In Holden, this Court acknowledged the differing respective roles of the appellate administrative review and the appellate reviewing courts. The Holden majority clearly noted that the

substantial evidence standard provides for administrative appellate review more deferential to the hearing officer’s decision than de novo review, but for more searching review by the WCAC than judicial review under the “any evidence standard.” The constitution provides for such limited judicial review:
“Findings of fact in workmen’s compensation proceedings shall be conclusive in the absence of fraud unless otherwise provided by law. [Const 1963, art 6, § 28.]” [Holden at 261-262.]

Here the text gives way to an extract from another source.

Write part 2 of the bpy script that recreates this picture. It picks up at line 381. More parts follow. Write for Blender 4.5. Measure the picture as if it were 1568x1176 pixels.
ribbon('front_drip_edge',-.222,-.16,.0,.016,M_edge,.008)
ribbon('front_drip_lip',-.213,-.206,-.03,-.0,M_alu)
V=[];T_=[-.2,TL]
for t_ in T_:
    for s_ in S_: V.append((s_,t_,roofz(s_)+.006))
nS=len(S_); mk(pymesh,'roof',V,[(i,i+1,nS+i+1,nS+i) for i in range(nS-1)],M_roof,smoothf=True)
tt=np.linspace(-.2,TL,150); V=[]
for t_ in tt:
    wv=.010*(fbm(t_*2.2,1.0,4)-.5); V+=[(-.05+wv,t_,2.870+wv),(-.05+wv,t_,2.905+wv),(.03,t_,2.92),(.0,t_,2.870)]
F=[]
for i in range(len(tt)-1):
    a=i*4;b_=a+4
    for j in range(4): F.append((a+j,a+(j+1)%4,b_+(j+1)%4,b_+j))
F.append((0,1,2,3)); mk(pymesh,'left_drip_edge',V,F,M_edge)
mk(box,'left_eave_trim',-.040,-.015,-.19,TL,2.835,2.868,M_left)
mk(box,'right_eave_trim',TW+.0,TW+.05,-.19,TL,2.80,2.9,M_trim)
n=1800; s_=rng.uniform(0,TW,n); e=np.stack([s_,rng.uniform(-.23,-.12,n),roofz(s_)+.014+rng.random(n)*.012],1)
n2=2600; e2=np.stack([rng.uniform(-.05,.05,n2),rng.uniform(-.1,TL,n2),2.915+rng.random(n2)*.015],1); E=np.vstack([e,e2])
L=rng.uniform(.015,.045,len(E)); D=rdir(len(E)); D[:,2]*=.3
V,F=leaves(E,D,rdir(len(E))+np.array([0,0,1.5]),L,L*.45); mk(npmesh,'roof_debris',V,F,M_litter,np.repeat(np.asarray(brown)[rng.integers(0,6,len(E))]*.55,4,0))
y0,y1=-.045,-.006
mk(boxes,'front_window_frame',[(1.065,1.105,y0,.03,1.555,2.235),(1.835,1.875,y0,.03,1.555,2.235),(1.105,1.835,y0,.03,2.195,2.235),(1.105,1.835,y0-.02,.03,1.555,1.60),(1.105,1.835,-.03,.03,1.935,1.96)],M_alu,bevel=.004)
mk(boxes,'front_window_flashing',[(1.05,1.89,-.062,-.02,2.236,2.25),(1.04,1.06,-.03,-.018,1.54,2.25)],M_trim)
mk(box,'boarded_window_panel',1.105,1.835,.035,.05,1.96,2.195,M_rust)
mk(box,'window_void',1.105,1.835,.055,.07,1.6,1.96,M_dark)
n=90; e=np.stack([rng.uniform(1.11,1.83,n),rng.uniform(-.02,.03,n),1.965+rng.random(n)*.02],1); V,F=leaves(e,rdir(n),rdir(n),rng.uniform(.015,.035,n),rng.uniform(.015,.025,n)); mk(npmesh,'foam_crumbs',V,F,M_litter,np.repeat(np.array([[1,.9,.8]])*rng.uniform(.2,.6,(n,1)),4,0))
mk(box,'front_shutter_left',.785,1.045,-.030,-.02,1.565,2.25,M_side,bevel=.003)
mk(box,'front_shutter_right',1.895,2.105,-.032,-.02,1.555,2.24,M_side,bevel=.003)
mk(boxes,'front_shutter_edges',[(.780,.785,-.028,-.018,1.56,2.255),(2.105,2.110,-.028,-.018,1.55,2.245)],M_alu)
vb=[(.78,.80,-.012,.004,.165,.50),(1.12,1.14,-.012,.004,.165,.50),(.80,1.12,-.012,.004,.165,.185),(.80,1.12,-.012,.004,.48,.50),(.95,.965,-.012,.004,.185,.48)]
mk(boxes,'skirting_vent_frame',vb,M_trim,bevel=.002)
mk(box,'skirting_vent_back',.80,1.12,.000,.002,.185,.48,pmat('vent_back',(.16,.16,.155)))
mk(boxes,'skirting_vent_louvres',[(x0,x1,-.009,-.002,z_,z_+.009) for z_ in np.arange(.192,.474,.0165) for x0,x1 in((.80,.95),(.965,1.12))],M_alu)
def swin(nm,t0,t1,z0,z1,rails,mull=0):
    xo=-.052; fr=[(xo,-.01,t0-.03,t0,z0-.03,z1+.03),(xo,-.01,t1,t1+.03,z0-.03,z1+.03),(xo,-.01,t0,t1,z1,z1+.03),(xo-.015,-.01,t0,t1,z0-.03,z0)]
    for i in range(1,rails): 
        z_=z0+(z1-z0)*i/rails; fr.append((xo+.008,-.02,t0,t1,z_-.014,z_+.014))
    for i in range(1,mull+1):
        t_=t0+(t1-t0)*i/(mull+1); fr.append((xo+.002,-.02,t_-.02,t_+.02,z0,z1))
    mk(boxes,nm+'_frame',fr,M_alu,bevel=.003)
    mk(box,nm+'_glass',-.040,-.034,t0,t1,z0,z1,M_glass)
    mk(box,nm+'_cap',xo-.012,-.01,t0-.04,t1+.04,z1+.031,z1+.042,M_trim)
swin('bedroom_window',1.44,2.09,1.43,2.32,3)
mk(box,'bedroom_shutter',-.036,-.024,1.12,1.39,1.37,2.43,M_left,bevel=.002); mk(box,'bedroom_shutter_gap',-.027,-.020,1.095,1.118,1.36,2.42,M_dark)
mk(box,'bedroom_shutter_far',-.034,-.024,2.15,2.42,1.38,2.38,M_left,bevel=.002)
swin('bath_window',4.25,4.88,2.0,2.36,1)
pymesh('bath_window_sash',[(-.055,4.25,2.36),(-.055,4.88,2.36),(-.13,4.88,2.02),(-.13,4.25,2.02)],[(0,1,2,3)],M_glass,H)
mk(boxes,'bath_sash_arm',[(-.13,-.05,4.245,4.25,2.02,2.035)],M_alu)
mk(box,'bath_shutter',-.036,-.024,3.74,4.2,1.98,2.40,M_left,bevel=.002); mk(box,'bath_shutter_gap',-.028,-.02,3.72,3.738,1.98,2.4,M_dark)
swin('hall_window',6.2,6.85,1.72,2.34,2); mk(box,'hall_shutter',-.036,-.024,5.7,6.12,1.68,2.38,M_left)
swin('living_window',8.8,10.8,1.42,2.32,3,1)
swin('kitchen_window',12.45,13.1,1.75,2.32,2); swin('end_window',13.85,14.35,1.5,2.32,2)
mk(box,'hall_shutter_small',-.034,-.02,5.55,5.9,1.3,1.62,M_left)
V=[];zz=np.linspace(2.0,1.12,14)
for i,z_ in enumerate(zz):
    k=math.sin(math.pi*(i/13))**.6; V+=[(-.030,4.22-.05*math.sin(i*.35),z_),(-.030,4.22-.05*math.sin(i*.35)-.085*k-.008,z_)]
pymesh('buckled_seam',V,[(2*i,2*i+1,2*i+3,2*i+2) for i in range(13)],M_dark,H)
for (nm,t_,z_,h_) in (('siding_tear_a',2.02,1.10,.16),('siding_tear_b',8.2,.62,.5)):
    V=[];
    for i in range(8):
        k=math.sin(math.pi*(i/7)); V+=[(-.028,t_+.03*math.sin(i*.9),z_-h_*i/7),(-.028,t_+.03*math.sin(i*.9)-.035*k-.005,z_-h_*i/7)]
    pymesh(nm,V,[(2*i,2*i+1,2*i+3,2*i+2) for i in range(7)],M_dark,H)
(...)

This Court’s holding in Holden was based, in part, on the following persuasive reasoning:

[S]ome latitude must be given the WCAC, should it find that the magistrate's findings of fact are not supported by “competent, material, and substantial evidence on the whole record," if there is to be any effective appellate review, administrative or judicial, at all. And that if the appellate courts were not to allow such latitude to the WCAC, they would find that they were increasingly called upon to perform the appellate reviewing function so that there would be effective appellate review at some level.
Due deference should be given to the administrative expertise of the WCAC, as well as . . . the magistrate. Recognition that a WCAC panel brings to the table the administrative expertise of more than one person may, depending on the factual or legal issue, be appropriate. [Id. at 268 (emphasis added).]

This is evident when one considers the four-part guide this Court established in Holden to explain the standard for reviewing commission decisions established in that case. That four-part guide included the provision that the commission did not “misapprehend or grossly misapply” the substantial evidence standard. Id. at 269.